Voltaire falha no seu escárnio pela superficialidade da argumentação. Se a nossa existência é uma causalidade contingente, então é miraculosa, porque até agora, tanto quanto conhecemos, é única; se a nossa existência depende de uma inevitabilidade evolucionista, então é criação. Isto significa que a questão do significado e do nosso lugar no universo não é uma questão científica, o que apenas pode preocupar os devotos do cientismo.
 
Voltaire, em Micromegas, reflecte a mente de Locke; o seu Deus resultante do pensamento puramente humano: “Eu não sei como penso, excepto que nunca penso sem que seja por sugestão dos meus sentidos. Não duvido que haja substâncias imateriais e inteligentes, mas duvido seriamente que Deus possa fornecer a capacidade de pensar à pura matéria.

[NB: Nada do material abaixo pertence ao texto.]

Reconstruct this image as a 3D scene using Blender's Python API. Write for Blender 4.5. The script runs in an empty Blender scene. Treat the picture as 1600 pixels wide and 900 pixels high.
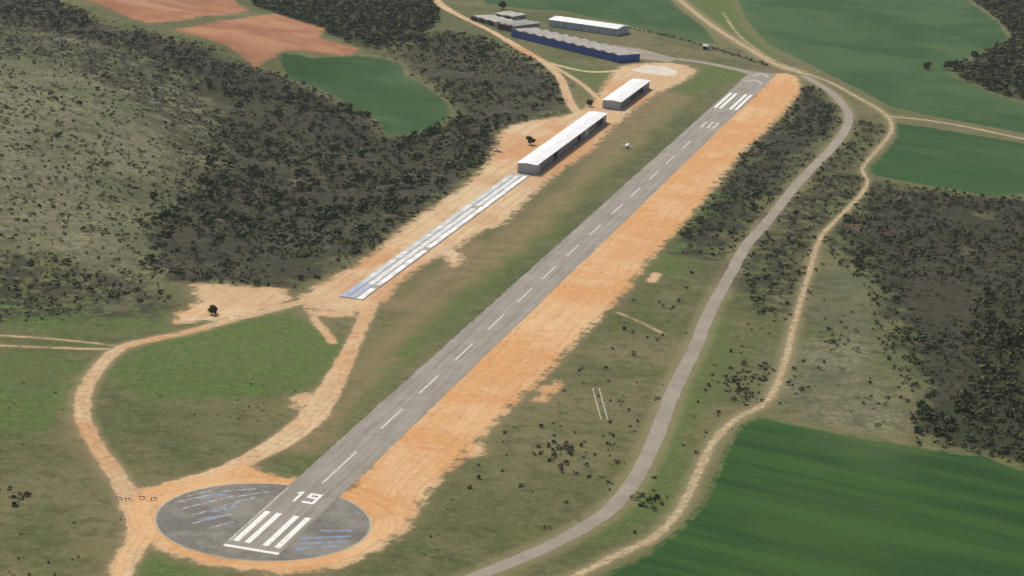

Eu não afirmo nada, limito-me a afirmar que tudo é mais possível do que as pessoas supõem.” Voltaire aplaude mais a viagem do que o destino, mais a busca em si do que a verdade. Este pensamento é tipicamente gnóstico e relativista:
 

 

 
“Prometeu-lhes que redigiria um belo livro de filosofia, escrito bem miudinho, para seu uso, e que, nesse livro, veriam eles o fim de todas as coisas. Com efeito, entregou-lhes esse volume, que foi levado para a Academia de Ciências de Paris. Mas, quando o secretário o abriu, viu apenas um livro em branco.”

 
Esta controvérsia relativista persegui-lo-ia até à morte. Defensor da tolerância atacava os cristãos e os escritos bíblicos. Mozart diria da sua morte: “Esse grande canalha finalmente chutou o balde (os suicidas pela forca tinham que chutar o balde para ficarem suspensos pela corda).”